### What you will do
Every line of the data must be copied exactly.

'''

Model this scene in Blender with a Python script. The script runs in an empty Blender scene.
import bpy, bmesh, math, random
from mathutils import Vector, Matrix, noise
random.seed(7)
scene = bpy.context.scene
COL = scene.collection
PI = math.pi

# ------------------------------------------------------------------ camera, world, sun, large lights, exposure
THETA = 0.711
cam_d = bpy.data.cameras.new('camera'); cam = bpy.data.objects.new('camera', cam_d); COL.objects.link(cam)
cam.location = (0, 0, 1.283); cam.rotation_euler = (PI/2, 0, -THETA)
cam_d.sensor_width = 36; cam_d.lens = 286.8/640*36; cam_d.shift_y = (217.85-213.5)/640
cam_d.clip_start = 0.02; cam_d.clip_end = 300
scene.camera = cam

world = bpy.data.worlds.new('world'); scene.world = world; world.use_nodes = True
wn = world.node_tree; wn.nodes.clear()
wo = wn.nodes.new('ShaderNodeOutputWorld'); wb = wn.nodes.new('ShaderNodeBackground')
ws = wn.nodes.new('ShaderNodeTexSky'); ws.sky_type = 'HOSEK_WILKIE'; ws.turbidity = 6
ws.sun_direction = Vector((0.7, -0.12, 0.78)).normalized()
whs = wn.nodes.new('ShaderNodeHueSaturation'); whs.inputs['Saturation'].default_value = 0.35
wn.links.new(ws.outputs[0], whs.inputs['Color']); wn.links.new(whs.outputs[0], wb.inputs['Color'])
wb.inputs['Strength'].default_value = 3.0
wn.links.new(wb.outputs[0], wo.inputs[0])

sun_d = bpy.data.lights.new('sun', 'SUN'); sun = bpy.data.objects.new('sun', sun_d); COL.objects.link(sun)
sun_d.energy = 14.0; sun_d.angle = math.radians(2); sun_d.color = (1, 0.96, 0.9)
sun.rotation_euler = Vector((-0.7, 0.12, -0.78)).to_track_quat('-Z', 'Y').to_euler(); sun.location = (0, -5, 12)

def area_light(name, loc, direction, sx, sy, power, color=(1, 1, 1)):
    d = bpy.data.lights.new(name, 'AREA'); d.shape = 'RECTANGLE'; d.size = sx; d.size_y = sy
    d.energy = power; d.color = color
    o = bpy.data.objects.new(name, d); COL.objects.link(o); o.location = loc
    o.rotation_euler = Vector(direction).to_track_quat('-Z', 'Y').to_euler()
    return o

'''

### Output for this task
Model this scene in Blender with a Python script. The script runs in an empty Blender scene.
import bpy, bmesh, math, random
from mathutils import Vector, Matrix, noise
random.seed(7)
scene = bpy.context.scene
COL = scene.collection
PI = math.pi

# ------------------------------------------------------------------ camera, world, sun, large lights, exposure
THETA = 0.711
cam_d = bpy.data.cameras.new('camera'); cam = bpy.data.objects.new('camera', cam_d); COL.objects.link(cam)
cam.location = (0, 0, 1.283); cam.rotation_euler = (PI/2, 0, -THETA)
cam_d.sensor_width = 36; cam_d.lens = 286.8/640*36; cam_d.shift_y = (217.85-213.5)/640
cam_d.clip_start = 0.02; cam_d.clip_end = 300
scene.camera = cam

world = bpy.data.worlds.new('world'); scene.world = world; world.use_nodes = True
wn = world.node_tree; wn.nodes.clear()
wo = wn.nodes.new('ShaderNodeOutputWorld'); wb = wn.nodes.new('ShaderNodeBackground')
ws = wn.nodes.new('ShaderNodeTexSky'); ws.sky_type = 'HOSEK_WILKIE'; ws.turbidity = 6
ws.sun_direction = Vector((0.7, -0.12, 0.78)).normalized()
whs = wn.nodes.new('ShaderNodeHueSaturation'); whs.inputs['Saturation'].default_value = 0.35
wn.links.new(ws.outputs[0], whs.inputs['Color']); wn.links.new(whs.outputs[0], wb.inputs['Color'])
wb.inputs['Strength'].default_value = 3.0
wn.links.new(wb.outputs[0], wo.inputs[0])

sun_d = bpy.data.lights.new('sun', 'SUN'); sun = bpy.data.objects.new('sun', sun_d); COL.objects.link(sun)
sun_d.energy = 14.0; sun_d.angle = math.radians(2); sun_d.color = (1, 0.96, 0.9)
sun.rotation_euler = Vector((-0.7, 0.12, -0.78)).to_track_quat('-Z', 'Y').to_euler(); sun.location = (0, -5, 12)

def area_light(name, loc, direction, sx, sy, power, color=(1, 1, 1)):
    d = bpy.data.lights.new(name, 'AREA'); d.shape = 'RECTANGLE'; d.size = sx; d.size_y = sy
    d.energy = power; d.color = color
    o = bpy.data.objects.new(name, d); COL.objects.link(o); o.location = loc
    o.rotation_euler = Vector(direction).to_track_quat('-Z', 'Y').to_euler()
    return o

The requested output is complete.